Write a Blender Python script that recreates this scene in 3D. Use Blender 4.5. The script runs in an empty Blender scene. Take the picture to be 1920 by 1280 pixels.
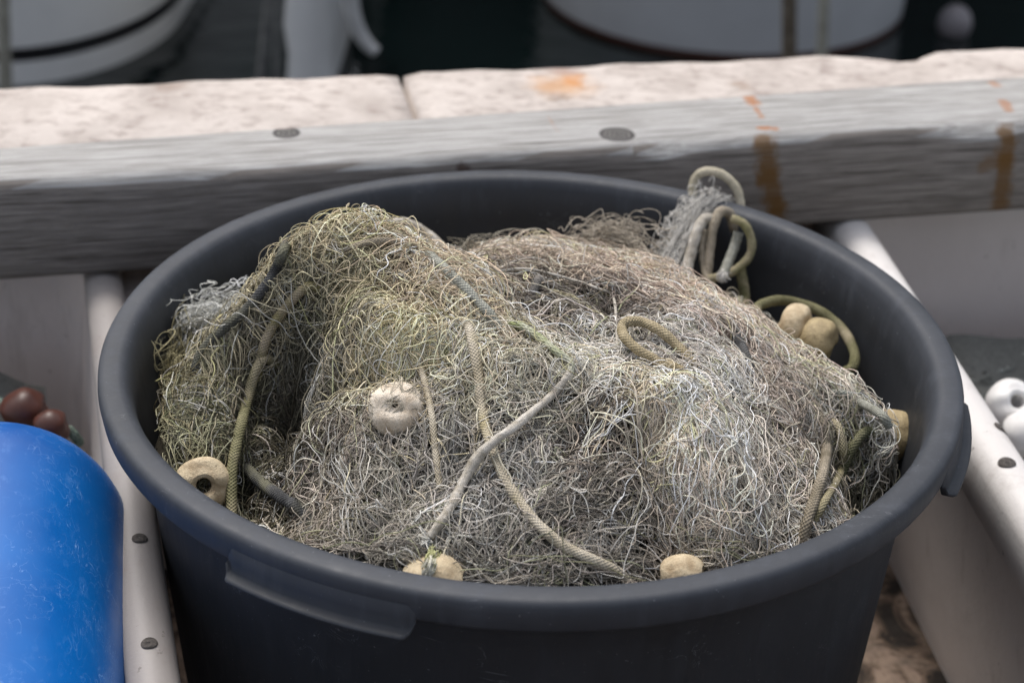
import bpy, math
import numpy as np
from mathutils import Matrix, Vector
rng = np.random.default_rng(7)
sc = bpy.context.scene
COL = sc.collection
# ------------------------------------------------------------------ camera
CP = (-0.0016, -1.0504, 0.5875, 0.5117, -0.0116, 0.0318); FL = 60.0
cx_, cy_, cz_, pit, yaw, rol = CP
FW = np.array([math.sin(yaw)*math.cos(pit), math.cos(yaw)*math.cos(pit), -math.sin(pit)])
RR = np.cross(FW, [0, 0, 1]); RR /= np.linalg.norm(RR); UU = np.cross(RR, FW)
R2 = RR*math.cos(rol)+UU*math.sin(rol); U2 = -RR*math.sin(rol)+UU*math.cos(rol)
CO = np.array([cx_, cy_, cz_]); FPX = FL/36*1920
cd = bpy.data.cameras.new('camera'); cam = bpy.data.objects.new('camera', cd); COL.objects.link(cam)
cd.lens = FL; cd.sensor_width = 36; cd.clip_start = 0.05; cd.clip_end = 300
M = Matrix.Identity(4)
for i in range(3):
    M[i][0] = R2[i]; M[i][1] = U2[i]; M[i][2] = -FW[i]; M[i][3] = CO[i]
cam.matrix_world = M
cd.dof.use_dof = True; cd.dof.focus_distance = 1.09; cd.dof.aperture_fstop = 6.7
sc.camera = cam
# ------------------------------------------------------------------ light
SUN_EL, SUN_AZ = math.radians(62), math.radians(-30)   # azimuth from +Y towards +X
w = bpy.data.worlds.new('World'); sc.world = w; w.use_nodes = True
nt = w.node_tree; nt.nodes.clear()
sky = nt.nodes.new('ShaderNodeTexSky'); sky.sky_type = 'NISHITA'; sky.sun_disc = False
sky.sun_elevation = SUN_EL; sky.sun_rotation = SUN_AZ; sky.air_density = 1.0; sky.dust_density = 4.0; sky.ozone_density = 1.0
bg = nt.nodes.new('ShaderNodeBackground'); bg.inputs[1].default_value = 0.15
wo = nt.nodes.new('ShaderNodeOutputWorld')
hs = nt.nodes.new('ShaderNodeHueSaturation'); hs.inputs['Saturation'].default_value = 0.45   # thin overcast
nt.links.new(sky.outputs[0], hs.inputs['Color']); nt.links.new(hs.outputs[0], bg.inputs[0]); nt.links.new(bg.outputs[0], wo.inputs[0])
sd = bpy.data.lights.new('sun', 'SUN'); sd.energy = 1.3; sd.angle = math.radians(18); sd.color = (1.0, 0.96, 0.90)
so = bpy.data.objects.new('sun', sd); COL.objects.link(so)
dv = Vector((math.sin(SUN_AZ)*math.cos(SUN_EL), math.cos(SUN_AZ)*math.cos(SUN_EL), math.sin(SUN_EL)))
so.rotation_euler = dv.to_track_quat('Z', 'Y').to_euler()
sc.view_settings.view_transform = 'Standard'; sc.view_settings.look = 'None'
sc.view_settings.exposure = 0.5; sc.view_settings.gamma = 1.0; sc.view_settings.use_curve_mapping = False
sc.render.engine = 'CYCLES'
sc.cycles.use_denoising = True
sc.cycles.max_bounces = 6
# ------------------------------------------------------------------ helpers
def px(u, v, z=None, y=None):
    d = FW+R2*(u-960)/FPX+U2*(640-v)/FPX
    t = (z-CO[2])/d[2] if z is not None else (y-CO[1])/d[1]
    return CO+d*t
def tag(o, label=None, cat=None, group=None, kind=None):
    if label: o['label'] = label
    if cat: o['category'] = cat
    if group: o['group'] = group
    if kind: o['kind'] = kind
    return o
def thing(name, loc, label, cat, group=None, rz=0.0):
    o = bpy.data.objects.new(name, None); COL.objects.link(o); o.location = loc; o.rotation_euler = (0, 0, rz)
    o.empty_display_size = 0.05
    return tag(o, label, cat, group)
def mesh(name, V, F, mat, parent=None, smooth=True, uv=None, loc=None, rz=0.0, inv=False):
    me = bpy.data.meshes.new(name)
    me.from_pydata([tuple(map(float, p)) for p in V], [], F); me.validate(); me.update()
    if smooth: me.polygons.foreach_set('use_smooth', [True]*len(me.polygons))
    if uv is not None:
        ul = me.uv_layers.new(name='UVMap')
        li = np.zeros(len(me.loops), dtype=np.int32); me.loops.foreach_get('vertex_index', li)
        ul.data.foreach_set('uv', np.asarray(uv, dtype=np.float32)[li].ravel())
    me.materials.append(mat)
    o = bpy.data.objects.new(name, me); COL.objects.link(o)
    if loc is not None: o.location = loc
    o.rotation_euler = (0, 0, rz)
    if parent is not None: o.parent = parent
    return o
def bevel(o, wd, seg=3):
    m = o.modifiers.new('bevel', 'BEVEL'); m.width = wd; m.segments = seg; m.limit_method = 'ANGLE'; m.angle_limit = math.radians(35)
    return o
def catmull(P, n):
    P = np.asarray(P, float); k = len(P)
    Q = np.vstack([2*P[0]-P[1], P, 2*P[-1]-P[-2]]); out = []
    for i in range(k-1):
        a, b, c, d = Q[i], Q[i+1], Q[i+2], Q[i+3]
        for j in range(n):
            t = j/n
            out.append(0.5*((2*b)+(-a+c)*t+(2*a-5*b+4*c-d)*t*t+(-a+3*b-3*c+d)*t**3))
    out.append(P[-1]); return np.array(out)
def tube_geo(P, rad, sides=12, cap=True):
    P = np.asarray(P, float); n = len(P)
    rad = np.full(n, rad) if np.isscalar(rad) else np.asarray(rad)
    T = np.gradient(P, axis=0); T /= np.linalg.norm(T, axis=1)[:, None]+1e-12
    a = np.array([0.3, 0.2, 1.0]); N = a-T[0]*(a@T[0]); N /= np.linalg.norm(N)
    V = []; UV = []; s = 0.0
    for i in range(n):
        if i: s += np.linalg.norm(P[i]-P[i-1])
        N = N-T[i]*(N@T[i]); N /= np.linalg.norm(N)+1e-12; B = np.cross(T[i], N)
        for j in range(sides+1):
            t = 2*math.pi*j/sides
            V.append(P[i]+rad[i]*(math.cos(t)*N+math.sin(t)*B)); UV.append((s, j/sides))
    m = sides+1
    F = [(i*m+j, i*m+j+1, (i+1)*m+j+1, (i+1)*m+j) for i in range(n-1) for j in range(sides)]
    if cap:
        F.append(tuple(range(sides))[::-1]); F.append(tuple((n-1)*m+j for j in range(sides)))
    return V, F, UV
def lathe_geo(prof, seg=64, axis_closed=False, a0=0.0, a1=2*math.pi):
    full = abs(a1-a0-2*math.pi) < 1e-6; m = seg if full else seg+1; V = []; F = []
    for (r, z) in prof:
        for j in range(m):
            t = a0+(a1-a0)*j/seg; V.append((r*math.cos(t), r*math.sin(t), z))
    k = len(prof)
    for i in range(k if axis_closed else k-1):
        i2 = (i+1) % k
        for j in range(seg):
            j2 = (j+1) % m
            F.append((i*m+j, i*m+j2, i2*m+j2, i2*m+j))
    if not full and axis_closed:
        F.append(tuple(i*m for i in range(k))); F.append(tuple(i*m+seg for i in range(k))[::-1])
    return V, F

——

__Set task__: Transcribe each line above verbatim, with the pictures left out.

__Response to the task__:
Write a Blender Python script that recreates this scene in 3D. Use Blender 4.5. The script runs in an empty Blender scene. Take the picture to be 1920 by 1280 pixels.
import bpy, math
import numpy as np
from mathutils import Matrix, Vector
rng = np.random.default_rng(7)
sc = bpy.context.scene
COL = sc.collection
# ------------------------------------------------------------------ camera
CP = (-0.0016, -1.0504, 0.5875, 0.5117, -0.0116, 0.0318); FL = 60.0
cx_, cy_, cz_, pit, yaw, rol = CP
FW = np.array([math.sin(yaw)*math.cos(pit), math.cos(yaw)*math.cos(pit), -math.sin(pit)])
RR = np.cross(FW, [0, 0, 1]); RR /= np.linalg.norm(RR); UU = np.cross(RR, FW)
R2 = RR*math.cos(rol)+UU*math.sin(rol); U2 = -RR*math.sin(rol)+UU*math.cos(rol)
CO = np.array([cx_, cy_, cz_]); FPX = FL/36*1920
cd = bpy.data.cameras.new('camera'); cam = bpy.data.objects.new('camera', cd); COL.objects.link(cam)
cd.lens = FL; cd.sensor_width = 36; cd.clip_start = 0.05; cd.clip_end = 300
M = Matrix.Identity(4)
for i in range(3):
    M[i][0] = R2[i]; M[i][1] = U2[i]; M[i][2] = -FW[i]; M[i][3] = CO[i]
cam.matrix_world = M
cd.dof.use_dof = True; cd.dof.focus_distance = 1.09; cd.dof.aperture_fstop = 6.7
sc.camera = cam
# ------------------------------------------------------------------ light
SUN_EL, SUN_AZ = math.radians(62), math.radians(-30)   # azimuth from +Y towards +X
w = bpy.data.worlds.new('World'); sc.world = w; w.use_nodes = True
nt = w.node_tree; nt.nodes.clear()
sky = nt.nodes.new('ShaderNodeTexSky'); sky.sky_type = 'NISHITA'; sky.sun_disc = False
sky.sun_elevation = SUN_EL; sky.sun_rotation = SUN_AZ; sky.air_density = 1.0; sky.dust_density = 4.0; sky.ozone_density = 1.0
bg = nt.nodes.new('ShaderNodeBackground'); bg.inputs[1].default_value = 0.15
wo = nt.nodes.new('ShaderNodeOutputWorld')
hs = nt.nodes.new('ShaderNodeHueSaturation'); hs.inputs['Saturation'].default_value = 0.45   # thin overcast
nt.links.new(sky.outputs[0], hs.inputs['Color']); nt.links.new(hs.outputs[0], bg.inputs[0]); nt.links.new(bg.outputs[0], wo.inputs[0])
sd = bpy.data.lights.new('sun', 'SUN'); sd.energy = 1.3; sd.angle = math.radians(18); sd.color = (1.0, 0.96, 0.90)
so = bpy.data.objects.new('sun', sd); COL.objects.link(so)
dv = Vector((math.sin(SUN_AZ)*math.cos(SUN_EL), math.cos(SUN_AZ)*math.cos(SUN_EL), math.sin(SUN_EL)))
so.rotation_euler = dv.to_track_quat('Z', 'Y').to_euler()
sc.view_settings.view_transform = 'Standard'; sc.view_settings.look = 'None'
sc.view_settings.exposure = 0.5; sc.view_settings.gamma = 1.0; sc.view_settings.use_curve_mapping = False
sc.render.engine = 'CYCLES'
sc.cycles.use_denoising = True
sc.cycles.max_bounces = 6
# ------------------------------------------------------------------ helpers
def px(u, v, z=None, y=None):
    d = FW+R2*(u-960)/FPX+U2*(640-v)/FPX
    t = (z-CO[2])/d[2] if z is not None else (y-CO[1])/d[1]
    return CO+d*t
def tag(o, label=None, cat=None, group=None, kind=None):
    if label: o['label'] = label
    if cat: o['category'] = cat
    if group: o['group'] = group
    if kind: o['kind'] = kind
    return o
def thing(name, loc, label, cat, group=None, rz=0.0):
    o = bpy.data.objects.new(name, None); COL.objects.link(o); o.location = loc; o.rotation_euler = (0, 0, rz)
    o.empty_display_size = 0.05
    return tag(o, label, cat, group)
def mesh(name, V, F, mat, parent=None, smooth=True, uv=None, loc=None, rz=0.0, inv=False):
    me = bpy.data.meshes.new(name)
    me.from_pydata([tuple(map(float, p)) for p in V], [], F); me.validate(); me.update()
    if smooth: me.polygons.foreach_set('use_smooth', [True]*len(me.polygons))
    if uv is not None:
        ul = me.uv_layers.new(name='UVMap')
        li = np.zeros(len(me.loops), dtype=np.int32); me.loops.foreach_get('vertex_index', li)
        ul.data.foreach_set('uv', np.asarray(uv, dtype=np.float32)[li].ravel())
    me.materials.append(mat)
    o = bpy.data.objects.new(name, me); COL.objects.link(o)
    if loc is not None: o.location = loc
    o.rotation_euler = (0, 0, rz)
    if parent is not None: o.parent = parent
    return o
def bevel(o, wd, seg=3):
    m = o.modifiers.new('bevel', 'BEVEL'); m.width = wd; m.segments = seg; m.limit_method = 'ANGLE'; m.angle_limit = math.radians(35)
    return o
def catmull(P, n):
    P = np.asarray(P, float); k = len(P)
    Q = np.vstack([2*P[0]-P[1], P, 2*P[-1]-P[-2]]); out = []
    for i in range(k-1):
        a, b, c, d = Q[i], Q[i+1], Q[i+2], Q[i+3]
        for j in range(n):
            t = j/n
            out.append(0.5*((2*b)+(-a+c)*t+(2*a-5*b+4*c-d)*t*t+(-a+3*b-3*c+d)*t**3))
    out.append(P[-1]); return np.array(out)
def tube_geo(P, rad, sides=12, cap=True):
    P = np.asarray(P, float); n = len(P)
    rad = np.full(n, rad) if np.isscalar(rad) else np.asarray(rad)
    T = np.gradient(P, axis=0); T /= np.linalg.norm(T, axis=1)[:, None]+1e-12
    a = np.array([0.3, 0.2, 1.0]); N = a-T[0]*(a@T[0]); N /= np.linalg.norm(N)
    V = []; UV = []; s = 0.0
    for i in range(n):
        if i: s += np.linalg.norm(P[i]-P[i-1])
        N = N-T[i]*(N@T[i]); N /= np.linalg.norm(N)+1e-12; B = np.cross(T[i], N)
        for j in range(sides+1):
            t = 2*math.pi*j/sides
            V.append(P[i]+rad[i]*(math.cos(t)*N+math.sin(t)*B)); UV.append((s, j/sides))
    m = sides+1
    F = [(i*m+j, i*m+j+1, (i+1)*m+j+1, (i+1)*m+j) for i in range(n-1) for j in range(sides)]
    if cap:
        F.append(tuple(range(sides))[::-1]); F.append(tuple((n-1)*m+j for j in range(sides)))
    return V, F, UV
def lathe_geo(prof, seg=64, axis_closed=False, a0=0.0, a1=2*math.pi):
    full = abs(a1-a0-2*math.pi) < 1e-6; m = seg if full else seg+1; V = []; F = []
    for (r, z) in prof:
        for j in range(m):
            t = a0+(a1-a0)*j/seg; V.append((r*math.cos(t), r*math.sin(t), z))
    k = len(prof)
    for i in range(k if axis_closed else k-1):
        i2 = (i+1) % k
        for j in range(seg):
            j2 = (j+1) % m
            F.append((i*m+j, i*m+j2, i2*m+j2, i2*m+j))
    if not full and axis_closed:
        F.append(tuple(i*m for i in range(k))); F.append(tuple(i*m+seg for i in range(k))[::-1])
    return V, F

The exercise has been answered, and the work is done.